I know that VEVs that break a symmetry can lie far below the symmetry breaking scale. If there are multiple scalar fields that could break a given symmetry, we can always rotate such that only one linear combination gets a VEV. However, all other linear combination will get an induced VEV which is typically several orders magnitude below the "dominant" VEV.
I've never seen an argument how and why a VEV could lie far above the scale determined from the RGE running. However, in many papers, for example, the VEV that gives a mass to right-handed neutrino is computed to be far above the GUT scale or far above the intermediate scale, which is broken by exactly this VEV.

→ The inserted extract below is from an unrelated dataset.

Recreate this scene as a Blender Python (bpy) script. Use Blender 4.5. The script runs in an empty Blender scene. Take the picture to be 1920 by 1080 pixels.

As an example take this paper. In Eq. 9 they fix the Pati-Salam scale to be $M_I = 10^{12}$ GeV. However in the paragraph below Eq. 37 the authors explain
The absolute neutrino mass scale can be inferred once the vev $v_R$ in Eq. (15) is determined by demanding that the small neutrino mass-squared differences [...] resulting from the fit procedure reproduces the experimental value [...]. It turns out that $v_R ≃ 1.3 \cdot 10^{14}$ GeV.
The VEV $v_R$ is exactly the VEV which is responsible for the breaking Pati-Salam $\rightarrow $ Standard model and thus, according to Eq. 9 should be around $10^{12}$.